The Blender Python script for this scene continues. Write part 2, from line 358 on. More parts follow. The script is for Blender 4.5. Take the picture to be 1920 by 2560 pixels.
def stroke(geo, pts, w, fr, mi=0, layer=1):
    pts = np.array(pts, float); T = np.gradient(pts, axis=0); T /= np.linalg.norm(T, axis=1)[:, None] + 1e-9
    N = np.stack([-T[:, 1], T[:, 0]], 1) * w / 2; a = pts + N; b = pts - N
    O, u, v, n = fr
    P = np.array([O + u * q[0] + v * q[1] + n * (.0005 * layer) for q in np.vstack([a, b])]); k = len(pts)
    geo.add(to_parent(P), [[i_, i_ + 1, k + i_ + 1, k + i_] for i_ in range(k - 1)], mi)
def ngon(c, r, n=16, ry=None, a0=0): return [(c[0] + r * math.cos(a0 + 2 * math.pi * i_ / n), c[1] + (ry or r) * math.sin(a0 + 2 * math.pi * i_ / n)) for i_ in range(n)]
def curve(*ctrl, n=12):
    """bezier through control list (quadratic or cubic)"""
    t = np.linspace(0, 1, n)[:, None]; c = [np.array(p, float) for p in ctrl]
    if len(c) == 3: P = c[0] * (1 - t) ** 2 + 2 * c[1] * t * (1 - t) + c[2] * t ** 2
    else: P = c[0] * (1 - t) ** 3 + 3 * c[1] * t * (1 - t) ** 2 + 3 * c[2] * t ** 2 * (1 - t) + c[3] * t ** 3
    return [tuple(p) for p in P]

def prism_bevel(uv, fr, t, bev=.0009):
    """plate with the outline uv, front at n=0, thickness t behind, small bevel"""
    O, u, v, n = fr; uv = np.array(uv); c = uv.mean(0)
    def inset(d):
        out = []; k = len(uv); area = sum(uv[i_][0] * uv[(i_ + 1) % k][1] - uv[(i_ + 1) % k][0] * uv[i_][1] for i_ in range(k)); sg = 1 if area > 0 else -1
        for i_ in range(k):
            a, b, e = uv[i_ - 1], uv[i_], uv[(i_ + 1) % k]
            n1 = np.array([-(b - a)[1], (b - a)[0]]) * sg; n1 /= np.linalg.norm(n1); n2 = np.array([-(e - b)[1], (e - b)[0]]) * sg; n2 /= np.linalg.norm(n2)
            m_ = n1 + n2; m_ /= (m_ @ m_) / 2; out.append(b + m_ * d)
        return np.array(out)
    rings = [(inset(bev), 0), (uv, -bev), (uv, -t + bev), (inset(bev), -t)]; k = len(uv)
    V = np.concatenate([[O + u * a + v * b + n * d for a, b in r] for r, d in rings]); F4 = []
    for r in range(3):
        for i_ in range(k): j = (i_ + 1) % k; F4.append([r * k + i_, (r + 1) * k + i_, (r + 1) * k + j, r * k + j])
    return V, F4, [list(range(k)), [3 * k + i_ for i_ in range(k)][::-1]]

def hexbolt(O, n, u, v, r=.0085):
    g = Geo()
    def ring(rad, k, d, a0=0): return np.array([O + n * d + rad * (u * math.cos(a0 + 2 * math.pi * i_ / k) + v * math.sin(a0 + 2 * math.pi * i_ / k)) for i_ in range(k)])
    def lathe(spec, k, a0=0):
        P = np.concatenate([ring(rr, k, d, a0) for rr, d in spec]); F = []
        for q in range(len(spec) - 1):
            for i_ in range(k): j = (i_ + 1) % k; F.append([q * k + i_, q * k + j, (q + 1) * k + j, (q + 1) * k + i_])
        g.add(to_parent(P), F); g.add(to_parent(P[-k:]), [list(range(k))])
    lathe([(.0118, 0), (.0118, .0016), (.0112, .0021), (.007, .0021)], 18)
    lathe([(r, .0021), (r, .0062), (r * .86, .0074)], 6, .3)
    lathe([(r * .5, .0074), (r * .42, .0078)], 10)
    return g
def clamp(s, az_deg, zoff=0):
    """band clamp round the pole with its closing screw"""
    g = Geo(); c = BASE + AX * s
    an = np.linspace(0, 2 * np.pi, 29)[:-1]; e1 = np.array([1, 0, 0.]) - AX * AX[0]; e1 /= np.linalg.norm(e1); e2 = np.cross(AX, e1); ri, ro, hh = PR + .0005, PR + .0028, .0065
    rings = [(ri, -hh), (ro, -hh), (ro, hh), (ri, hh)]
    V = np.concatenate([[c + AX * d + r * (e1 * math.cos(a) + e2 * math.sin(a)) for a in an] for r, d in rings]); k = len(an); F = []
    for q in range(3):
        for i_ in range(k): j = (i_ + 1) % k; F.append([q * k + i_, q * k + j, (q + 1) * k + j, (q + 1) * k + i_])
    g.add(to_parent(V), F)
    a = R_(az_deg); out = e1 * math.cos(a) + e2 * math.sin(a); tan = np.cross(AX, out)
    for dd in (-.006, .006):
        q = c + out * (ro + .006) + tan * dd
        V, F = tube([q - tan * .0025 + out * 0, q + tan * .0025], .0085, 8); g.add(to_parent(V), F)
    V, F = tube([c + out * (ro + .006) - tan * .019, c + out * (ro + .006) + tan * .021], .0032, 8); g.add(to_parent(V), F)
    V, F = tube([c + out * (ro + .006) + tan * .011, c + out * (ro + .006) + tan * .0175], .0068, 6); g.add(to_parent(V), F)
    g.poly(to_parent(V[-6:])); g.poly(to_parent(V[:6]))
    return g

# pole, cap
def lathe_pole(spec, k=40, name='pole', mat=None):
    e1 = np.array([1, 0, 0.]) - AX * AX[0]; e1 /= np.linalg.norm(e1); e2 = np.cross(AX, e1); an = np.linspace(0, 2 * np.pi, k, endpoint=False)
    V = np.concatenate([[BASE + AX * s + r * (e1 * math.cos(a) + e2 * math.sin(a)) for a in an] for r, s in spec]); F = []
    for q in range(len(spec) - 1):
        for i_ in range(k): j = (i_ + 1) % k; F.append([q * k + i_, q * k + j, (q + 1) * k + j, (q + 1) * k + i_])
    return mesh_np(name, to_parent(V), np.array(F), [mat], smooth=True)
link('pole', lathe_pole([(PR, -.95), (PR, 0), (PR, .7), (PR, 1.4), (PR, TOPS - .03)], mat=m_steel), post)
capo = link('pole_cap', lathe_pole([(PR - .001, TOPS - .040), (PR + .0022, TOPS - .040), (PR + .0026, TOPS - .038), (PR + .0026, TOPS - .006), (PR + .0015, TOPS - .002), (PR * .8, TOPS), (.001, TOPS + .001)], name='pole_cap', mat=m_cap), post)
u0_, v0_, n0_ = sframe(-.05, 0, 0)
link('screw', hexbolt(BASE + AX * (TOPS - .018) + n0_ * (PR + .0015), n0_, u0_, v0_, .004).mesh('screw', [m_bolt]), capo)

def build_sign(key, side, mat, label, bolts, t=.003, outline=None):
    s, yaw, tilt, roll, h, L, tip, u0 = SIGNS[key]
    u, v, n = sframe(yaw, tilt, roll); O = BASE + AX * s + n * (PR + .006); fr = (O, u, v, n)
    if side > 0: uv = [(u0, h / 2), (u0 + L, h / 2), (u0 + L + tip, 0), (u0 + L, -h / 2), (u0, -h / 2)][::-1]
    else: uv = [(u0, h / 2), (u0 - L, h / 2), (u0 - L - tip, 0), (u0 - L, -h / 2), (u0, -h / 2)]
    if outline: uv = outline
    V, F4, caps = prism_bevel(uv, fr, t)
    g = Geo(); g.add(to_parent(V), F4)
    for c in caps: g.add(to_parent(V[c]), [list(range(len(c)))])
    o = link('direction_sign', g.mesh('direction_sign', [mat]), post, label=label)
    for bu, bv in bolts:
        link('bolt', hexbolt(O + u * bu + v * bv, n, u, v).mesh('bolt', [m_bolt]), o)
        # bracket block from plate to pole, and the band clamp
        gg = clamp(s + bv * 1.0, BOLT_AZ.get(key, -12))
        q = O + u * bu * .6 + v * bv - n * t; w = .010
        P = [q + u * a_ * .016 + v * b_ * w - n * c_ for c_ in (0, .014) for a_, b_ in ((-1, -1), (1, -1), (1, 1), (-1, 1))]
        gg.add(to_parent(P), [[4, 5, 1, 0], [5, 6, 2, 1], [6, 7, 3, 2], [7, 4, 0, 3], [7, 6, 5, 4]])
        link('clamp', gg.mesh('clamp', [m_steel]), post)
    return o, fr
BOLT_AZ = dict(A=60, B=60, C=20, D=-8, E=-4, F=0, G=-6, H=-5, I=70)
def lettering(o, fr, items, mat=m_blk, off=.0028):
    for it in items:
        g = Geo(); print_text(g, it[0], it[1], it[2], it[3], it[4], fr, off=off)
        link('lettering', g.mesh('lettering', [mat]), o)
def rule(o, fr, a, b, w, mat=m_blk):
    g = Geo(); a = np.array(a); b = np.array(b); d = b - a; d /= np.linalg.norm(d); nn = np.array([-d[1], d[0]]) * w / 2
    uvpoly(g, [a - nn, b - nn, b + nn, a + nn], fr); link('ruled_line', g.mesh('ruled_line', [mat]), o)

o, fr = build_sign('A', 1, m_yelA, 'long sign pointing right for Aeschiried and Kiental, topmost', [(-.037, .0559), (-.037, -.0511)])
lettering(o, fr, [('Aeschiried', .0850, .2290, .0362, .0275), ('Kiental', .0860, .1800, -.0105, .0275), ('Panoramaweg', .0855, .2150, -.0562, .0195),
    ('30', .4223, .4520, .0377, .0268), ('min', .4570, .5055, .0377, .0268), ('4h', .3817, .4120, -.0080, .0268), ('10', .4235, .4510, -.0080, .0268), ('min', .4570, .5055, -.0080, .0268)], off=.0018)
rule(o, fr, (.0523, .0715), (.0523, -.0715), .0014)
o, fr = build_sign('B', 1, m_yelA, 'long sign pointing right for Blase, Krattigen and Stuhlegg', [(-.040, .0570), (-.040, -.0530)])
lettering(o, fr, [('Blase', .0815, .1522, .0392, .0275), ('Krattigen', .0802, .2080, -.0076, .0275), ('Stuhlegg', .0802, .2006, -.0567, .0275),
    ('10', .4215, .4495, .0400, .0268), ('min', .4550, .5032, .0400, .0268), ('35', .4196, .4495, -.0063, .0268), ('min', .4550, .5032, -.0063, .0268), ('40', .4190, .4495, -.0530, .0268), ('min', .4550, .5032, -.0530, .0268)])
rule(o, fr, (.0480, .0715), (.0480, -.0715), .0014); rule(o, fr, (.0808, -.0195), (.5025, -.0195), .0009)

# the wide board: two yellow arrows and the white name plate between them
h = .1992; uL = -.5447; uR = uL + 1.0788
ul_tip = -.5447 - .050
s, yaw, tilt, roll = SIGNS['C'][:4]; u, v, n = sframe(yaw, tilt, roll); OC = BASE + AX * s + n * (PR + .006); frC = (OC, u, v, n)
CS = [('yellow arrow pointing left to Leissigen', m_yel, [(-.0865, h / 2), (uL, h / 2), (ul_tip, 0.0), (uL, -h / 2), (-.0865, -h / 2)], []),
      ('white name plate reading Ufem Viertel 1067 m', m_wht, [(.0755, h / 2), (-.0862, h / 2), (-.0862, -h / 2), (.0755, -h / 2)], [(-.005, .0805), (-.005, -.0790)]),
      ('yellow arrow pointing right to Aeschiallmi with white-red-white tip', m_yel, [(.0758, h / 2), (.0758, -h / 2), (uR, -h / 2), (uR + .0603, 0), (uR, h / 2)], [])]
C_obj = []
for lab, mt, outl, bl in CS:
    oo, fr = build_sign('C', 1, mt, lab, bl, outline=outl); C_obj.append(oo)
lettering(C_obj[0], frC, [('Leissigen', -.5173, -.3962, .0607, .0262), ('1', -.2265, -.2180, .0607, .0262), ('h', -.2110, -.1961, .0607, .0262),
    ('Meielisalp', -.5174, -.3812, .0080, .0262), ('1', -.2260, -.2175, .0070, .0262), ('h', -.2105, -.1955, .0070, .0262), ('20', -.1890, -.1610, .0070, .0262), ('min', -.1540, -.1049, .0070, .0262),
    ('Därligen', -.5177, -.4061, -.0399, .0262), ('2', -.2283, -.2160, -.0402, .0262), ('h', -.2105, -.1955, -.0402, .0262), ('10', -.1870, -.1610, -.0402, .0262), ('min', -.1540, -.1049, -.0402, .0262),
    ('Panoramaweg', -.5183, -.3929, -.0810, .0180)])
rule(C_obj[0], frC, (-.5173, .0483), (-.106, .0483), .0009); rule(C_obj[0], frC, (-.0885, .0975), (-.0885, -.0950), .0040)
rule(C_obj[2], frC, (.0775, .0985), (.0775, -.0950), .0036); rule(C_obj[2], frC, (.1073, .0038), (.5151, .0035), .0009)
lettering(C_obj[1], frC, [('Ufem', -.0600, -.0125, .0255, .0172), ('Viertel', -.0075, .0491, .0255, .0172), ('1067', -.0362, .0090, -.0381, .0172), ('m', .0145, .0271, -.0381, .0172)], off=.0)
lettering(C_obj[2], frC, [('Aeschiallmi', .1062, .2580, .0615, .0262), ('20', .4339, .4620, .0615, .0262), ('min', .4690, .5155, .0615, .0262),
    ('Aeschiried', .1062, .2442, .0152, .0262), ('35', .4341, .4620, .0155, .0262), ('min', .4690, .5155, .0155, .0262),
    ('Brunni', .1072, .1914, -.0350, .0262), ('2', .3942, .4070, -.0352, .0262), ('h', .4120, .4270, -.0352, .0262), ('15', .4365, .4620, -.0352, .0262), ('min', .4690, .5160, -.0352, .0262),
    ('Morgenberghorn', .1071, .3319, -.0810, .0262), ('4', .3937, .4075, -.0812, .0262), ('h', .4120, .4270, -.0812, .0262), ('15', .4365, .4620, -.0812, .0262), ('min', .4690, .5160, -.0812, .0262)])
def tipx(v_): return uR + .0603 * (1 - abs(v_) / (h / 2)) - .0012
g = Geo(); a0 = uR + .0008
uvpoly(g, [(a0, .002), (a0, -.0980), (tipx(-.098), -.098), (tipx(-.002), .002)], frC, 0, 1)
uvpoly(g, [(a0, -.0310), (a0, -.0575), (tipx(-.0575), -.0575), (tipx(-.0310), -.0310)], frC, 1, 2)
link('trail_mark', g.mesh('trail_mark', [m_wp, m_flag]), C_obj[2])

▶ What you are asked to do
Exactly repeat the lines above, from the opening line through the one with "return [tuple(p) for p in P]", and include nothing else.

▶ Final result
The Blender Python script for this scene continues. Write part 2, from line 358 on. More parts follow. The script is for Blender 4.5. Take the picture to be 1920 by 2560 pixels.
def stroke(geo, pts, w, fr, mi=0, layer=1):
    pts = np.array(pts, float); T = np.gradient(pts, axis=0); T /= np.linalg.norm(T, axis=1)[:, None] + 1e-9
    N = np.stack([-T[:, 1], T[:, 0]], 1) * w / 2; a = pts + N; b = pts - N
    O, u, v, n = fr
    P = np.array([O + u * q[0] + v * q[1] + n * (.0005 * layer) for q in np.vstack([a, b])]); k = len(pts)
    geo.add(to_parent(P), [[i_, i_ + 1, k + i_ + 1, k + i_] for i_ in range(k - 1)], mi)
def ngon(c, r, n=16, ry=None, a0=0): return [(c[0] + r * math.cos(a0 + 2 * math.pi * i_ / n), c[1] + (ry or r) * math.sin(a0 + 2 * math.pi * i_ / n)) for i_ in range(n)]
def curve(*ctrl, n=12):
    """bezier through control list (quadratic or cubic)"""
    t = np.linspace(0, 1, n)[:, None]; c = [np.array(p, float) for p in ctrl]
    if len(c) == 3: P = c[0] * (1 - t) ** 2 + 2 * c[1] * t * (1 - t) + c[2] * t ** 2
    else: P = c[0] * (1 - t) ** 3 + 3 * c[1] * t * (1 - t) ** 2 + 3 * c[2] * t ** 2 * (1 - t) + c[3] * t ** 3
    return [tuple(p) for p in P]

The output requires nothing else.